As I noted in the post, all of the "cons" were invited to speak. They got the lion's share of the time. The only "pros" for SB 30 were Westlund and Johnson.

I doubt there was a single person in the room, other than Jefferson County officials and the developers, who was in favor of the resorts.

Yet the committee will never know that, having decided to shut the public out of the testifying--other than the one Central Oregon Landwatch guy.

Brian - An Oregon friend sent me the URL for this post, so I dropped by to read it. I live in Canada, and have been to similar types of hearings (municipal, provincial, etc...) where I and others have signed up to speak and then been sandbagged and given 1 minute or less to speak after those from corporations, etc.. have had 20 minutes or more to prattle on, give powerpoint presentations, etc... It's insulting to the public to be treated in this way. The only way around this that I and others up here have found to deal with this kind of situation is to find a large public venue and hold our own "hearings". We did that for an issue up in our own area and filled the place with about 300 people -- far more than the so-called "public hearings" did. We did a lot of publicity ahead of the event -- so much so, that the "corporate heads" called and asked if they could reserve some time to speak, so we allowed that, but ran a timer clock allowing them a top limit of 10 minutes each to speak -- the same limit we gave to everyone else. They came in their suits with their briefcases, slide projectors, etc.. and attempted to hijack the meeting, but we just cut each of them off at the end of their 10 minutes. Things were run fairly, and they just tried to break the rules. We didn't allow that. There was absolutely no doubt by the end of the meeting what the general concensus of the "true public" was regarding the issue. I've seen this type of meeting held over a couple of issues and it really helped a lot in allowing the public to have a chance to be represented. In our case, most of the politicians made a point of "being there" at our meetings as they knew how it would look if they didn't bother to show -- which was good as they were basically "forced" to have to hear the truth from their constituents. Anyhow, good luck with things out there. I do hope that you get a better chance to make your point of view known on this issue.

Another public hearing has been scheduled for 6:00-8:00pm on April 26.
From Chair Walker:
Please note that I have today scheduled SB 30 for a public hearing and work session on the evening of April 26 from 6 p.m. to 8 p.m. to accommodate folks who will be traveling from the east side of the mountains. If we have reached a compromise on this bill, then I will allow the first 20 minutes of the hearing to be dedicated to a discussion of the compromise, and the balance of the hearing devoted to public testimony followed by the work session. If we have not reached resolution, then public testimony will be taken in the following order: people who signed up but were not afforded an opportunity to testify at the previous hearing; any new testimony from members of the public; followed by testimony from the proponents and opponents only if time remains. We will then go into work session where no further public testimony will be taken.

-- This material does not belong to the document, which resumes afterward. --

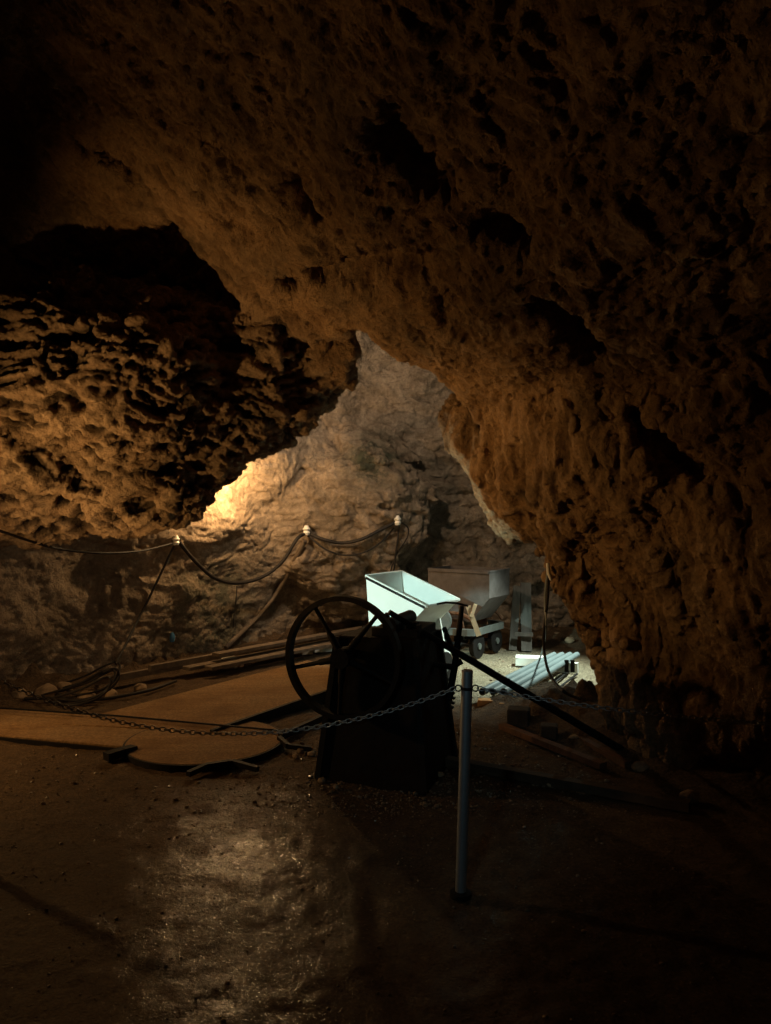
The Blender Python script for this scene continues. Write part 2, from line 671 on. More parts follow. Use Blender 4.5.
def drop_islands(V, Q, least=4000):
    """throw away stray crumbs that hang free of the rock"""
    l = np.arange(len(V))
    e = np.concatenate([Q[:, [0, 1]], Q[:, [1, 2]], Q[:, [2, 3]]])
    while True:
        m = np.minimum(l[e[:, 0]], l[e[:, 1]])
        n = l.copy()
        np.minimum.at(n, l[e[:, 0]], m)
        np.minimum.at(n, l[e[:, 1]], m)
        np.minimum.at(n, e[:, 0], m)
        np.minimum.at(n, e[:, 1], m)
        for _ in range(4):
            n = n[n]
        if (n == l).all():
            break
        l = n
    cnt = np.bincount(l, minlength=len(V))
    return Q[cnt[l[Q[:, 0]]] >= least]


Q = drop_islands(V, Q)


def vnormals(V, Q):
    e1 = V[Q[:, 2]] - V[Q[:, 0]]
    e2 = V[Q[:, 3]] - V[Q[:, 1]]
    n = np.cross(e1, e2)
    out = np.zeros_like(V)
    for c in range(4):
        for ax in range(3):
            out[:, ax] += np.bincount(Q[:, c], weights=n[:, ax], minlength=len(V))
    return out / np.maximum(np.linalg.norm(out, axis=1), 1e-9)[:, None]


def subdivide(V, Q):
    """one level of plain quad subdivision, in numpy"""
    e = np.concatenate([Q[:, [0, 1]], Q[:, [1, 2]], Q[:, [2, 3]], Q[:, [3, 0]]])
    key = np.sort(e, 1).astype(np.int64)
    code = key[:, 0] * len(V) + key[:, 1]
    u, inv = np.unique(code, return_inverse=True)
    mid = (V[u // len(V)] + V[u % len(V)]) / 2
    cen = V[Q].mean(1)
    nq = len(Q)
    m = inv.reshape(4, nq).T + len(V)
    c = len(V) + len(u) + np.arange(nq)
    NV = np.concatenate([V, mid, cen])
    NQ = np.concatenate([np.stack([Q[:, k], m[:, k], c, m[:, (k + 3) % 4]], 1) for k in range(4)])
    return NV, NQ


# finer grid where the picture looks closely: drop what lies far outside first
V, Q = subdivide(V, Q)
Nn = vnormals(V, Q)
W = weights(V)
warp = np.stack([perlin(V * 2.3 + s) for s in (5.1, 77.7, 31.3)], 1) * .3
plate = np.stack([V[:, 0] * 5.0 + V[:, 2] * 3.4, V[:, 1] * 7.0, V[:, 2] * 11.0 - V[:, 0] * .8], 1)
pit = fbm(plate + warp * 4, 5, .62)                      # weathered flakes
pit = np.where(pit < -.12, -.12 + (pit + .12) * 2.4, pit)
bedc = ridged(V * np.array([2.6, 2.6, 8.5]) + warp * 3, 4, .58)
crack = -np.clip(.10 - np.abs(perlin(V * np.array([1.6, 1.6, 4.5]) + warp * 4)), 0, 1) * 10
flow = ridged(V * np.array([9., 9., 2.6]) + warp * 4, 5, .62)
gen = fbm(V * 6 + warp * 3, 4, .6)
wl = W[:, 0] + W[:, 4]
disp = (W[:, 4] * .06 + W[:, 0] * .011) * np.clip(pit, -1.6, .8) + W[:, 0] * (.006 * bedc + .014 * crack) + W[:, 1] * (.012 * bedc + .020 * crack + .018 * gen) + W[:, 2] * (.024 * flow + .012 * gen) + W[:, 3] * .055 * np.clip(pit, -1.6, .8)
cav = (W[:, 4] + .3 * W[:, 0]) * np.clip(pit, -1.6, .8) + W[:, 0] * (.3 * crack + .35) + W[:, 1] * (.35 * crack + .4 * gen) + W[:, 2] * (.45 * flow - .1 + .45 * gen) + W[:, 3] * np.clip(pit, -1.6, .8)
V = V + Nn * disp[:, None]
moss_shade = np.clip(1 - np.hypot((V[:, 0] + 1.75) / .75, (V[:, 1] - 8.2) / 1.0) ** 2, 0, 1) * np.clip((1.35 - V[:, 2]) * 2, 0, 1) * .9
moss_shade += np.clip(1 - np.hypot((V[:, 0] + .12) / .5, (V[:, 2] - 2.2) / .5), 0, 1) * (V[:, 1] > 8.5) * 1.6  # dark boulder top: painted shade as well as moss
moss_shade += np.clip((V[:, 2] - 2.4) * .5, 0, .7) * W[:, 2] * np.clip(V[:, 0] - .6, 0, 1)
moss_shade = np.clip(moss_shade, 0, 1)

lab = np.argmax(np.stack([wl, W[:, 1], W[:, 2], W[:, 3]], 1), 1)
qc = V[Q].mean(1)
ql = lab[Q[:, 0]]
ql = np.where((ql == 2) & (qc[:, 2] > 3.0), 3, ql)
names = ['wall_left', 'wall_back', 'wall_right', 'ceiling']
BV_V, BV_Q = V, Q
bvh = BVHTree.FromPolygons([tuple(p) for p in V], [tuple(q) for q in Q.tolist()])


def np_mesh(name, V, Q, attrs, mat):
    me = bpy.data.meshes.new(name)
    me.vertices.add(len(V))
    me.vertices.foreach_set('co', V.astype(np.float32).ravel())
    k = Q.shape[1]
    me.loops.add(len(Q) * k)
    me.loops.foreach_set('vertex_index', Q.astype(np.int32).ravel())
    me.polygons.add(len(Q))
    me.polygons.foreach_set('loop_start', (np.arange(len(Q)) * k).astype(np.int32))
    me.polygons.foreach_set('use_smooth', np.ones(len(Q), bool))
    me.update(calc_edges=True)
    for n, a in attrs.items():
        at = me.attributes.new(n, 'FLOAT', 'POINT')
        at.data.foreach_set('value', a.astype(np.float32))
    me.materials.append(mat)
    o = bpy.data.objects.new(name, me)
    C.objects.link(o)
    return o


for k, nm in enumerate(names):
    q = Q[ql == k]
    u, inv = np.unique(q, return_inverse=True)
    o = np_mesh(nm, V[u], inv.reshape(q.shape), {'soft': W[u, 0], 'wback': np.clip(W[u, 1] + .7 * W[u, 0], 0, 1), 'wright': W[u, 2], 'cav': cav[u], 'moss_shade': moss_shade[u]}, M['rock'])
    o['kind'] = 'structure'

# ------------------------------------------------------------------ floor
hf = .03
fx = np.arange(-4.6, 4.2, hf)
fy = np.arange(.7, 10.6, hf)
XX, YY = np.meshgrid(fx, fy, indexing='ij')
pf = np.stack([XX.ravel(), YY.ravel(), 0 * XX.ravel()], 1)
lf = comps(pf[:, 0], pf[:, 1], pf[:, 2] + .1)
wallness = np.maximum(np.maximum(lf[0], lf[2]), np.where(pf[:, 1] < 6.4, lf[3], -9))


def floor_h(p):
    return .018 * fbm(p * 1.1, 3) + .006 * fbm(p * 5, 3) - .012


z = floor_h(pf) + .008 * fbm(pf * 14, 2) * 1.0
z += np.clip(wallness + .38, 0, .6) * (.28 + .45 * fbm(pf * 3.1 + 9, 3) ** 2)
pf[:, 2] = z
pale = np.clip(1 - np.hypot((pf[:, 0] - 1.0) / 1.5, (pf[:, 1] - 7.9) / 1.5) ** 2, 0, 1) ** .6  # round patch where the floor colour is lighter
wet = np.clip(1.3 - np.hypot((pf[:, 0] + .75) / 1.7, (pf[:, 1] - 2.9) / 1.35), 0, .65)
n1, n2 = XX.shape
id_ = np.arange(n1 * n2).reshape(n1, n2)
fq = np.stack([id_[:-1, :-1], id_[1:, :-1], id_[1:, 1:], id_[:-1, 1:]], -1).reshape(-1, 4)
fl = np_mesh('floor', pf, fq, {'pale': pale, 'wet': wet}, M['floor'])
fl['kind'] = 'structure'


def fz(x, y):
    return float(floor_h(np.array([[x, y, 0.0]]))[0])


def hit(px, py, off=.0, default=8.0):
    """point on the rock seen along this direction from the camera stand, pulled off the surface"""
    o = Vector((0, 0, CH))
    dv = (P(px, py, 1.0) - o).normalized()
    h = bvh.ray_cast(o, dv)
    if h[0] is None:
        return P(px, py, default)
    return h[0] - dv * off


# loose gravel nobody could count
mb = MB()
rnd = random.Random(5)
for i in range(5200):
    r = rnd.random()
    if r < .45:
        x, y = rnd.uniform(-2.4, 1.4), rnd.uniform(2.2, 5.6)
    elif r < .75:
        g = G(rnd.gauss(400, 90), rnd.uniform(725, 815))
        x, y = g.x, g.y
    else:
        x, y = rnd.uniform(-2.6, 2.2), rnd.uniform(5, 9)
    if -3.0 < x < -.3 and 4.75 < y < 9 and r >= .45:
        continue
    s = min(.02, .004 + rnd.expovariate(1 / .0028))
    if y < 4.2:
        s *= .62
    mb.blob((x, y, fz(x, y) + s * .3), (s, s * rnd.uniform(.6, 1), s * .7), i)
go = mb.build('gravel', M['gravel'])
tag(go, 'loose brown gravel scattered over the damp cave floor', 'gravel', kind='stuff')

# ------------------------------------------------------------------ barrier: posts and chain
POST = Vector((.315, 3.23, 0))
LPOST = Vector((-1.93, 3.55, 0))
RPOST = Vector((2.45, 3.05, 0))


def post(base, label, top=None):
    r = empty('barrier_post', base, label, 'post')
    t = base + Vector((.028, 0, .93)) if top is None else top
    a = base + Vector((0, 0, -.02))
    MB().cyl(a, t, .0235, 28).build('tube', M['steel'], r, True)
    dv = (t - base).normalized()
    MB().tube([t, t + dv * .004, t + dv * .009], [.0245, .0245, .017], 28).build('cap', M['steel'], r, True)
    k = t - dv * .075
    MB().tube([k, k + dv * .012], .0255, 28).build('collar', M['iron'], r, True)
    MB().tube([base + Vector((0, 0, -.012)), base + Vector((0, 0, .006)), base + Vector((0, 0, .012))], [.045, .045, .028], 32).build('base_plate', M['iron'], r, True)
    for sx in (-1, 1):
        c = k + dv * .006 + Vector((sx * .036, 0, 0))
        MB().tube([c + Vector((math.cos(q) * .013, 0, math.sin(q) * .013)) for q in np.arange(0, 6.28, .52)], .0032, 6, True).build('eye_ring', M['iron'], r, True)
    return k + dv * .006


kp = post(POST, 'polished steel barrier post standing in front of the black winch')
kl = post(LPOST, 'steel barrier post at the left that carries the left end of the chain')


def link_mesh():
    L, wd, r = .0145, .0085, .0026
    pts = []
    for i in range(8):
        a = -math.pi / 2 + math.pi * i / 7
        pts.append((L - wd + wd * math.cos(a), wd * math.sin(a), 0))
    for i in range(8):
        a = math.pi / 2 + math.pi * i / 7
        pts.append((-(L - wd) + wd * math.cos(a), wd * math.sin(a), 0))
    mb = MB().tube(pts, r, 6, True)
    me = bpy.data.meshes.new('link')
    me.from_pydata([tuple(p) for p in mb.v], [], mb.f)
    me.polygons.foreach_set('use_smooth', [True] * len(me.polygons))
    me.materials.append(M['chain'])
    return me


LINK = link_mesh()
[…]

I live in Portland, but share the love, devotion and protection for the Metolius River and surrounding area! I'm hoping everyone can spread the word about the upcoming April 26th hearing in Salem @ 600pm. Please ban together and offer rides/carpools to folks who are unable to make the trip over the pass themselves. Urge people to write personal expressions of what the river and area means to them and why. Submit their testimony on their behalf. Offer support and help make this process "user friendly" to those who might be overwhelmed or confused about how they might be able to help. Thank you!

For more information on Senate Bill 30 and how you can help, please visit:

www.noresorts.blogspot.com
www.metoliusfriends.org

Dear Ervin,
It appears that Ms. Walker did take your blog to heart. It sounds as though she intends to run a fair forum. Your very interesting and witty blog may make a difference in the fight to save the Metolius. Keep up the activism. We need people like you.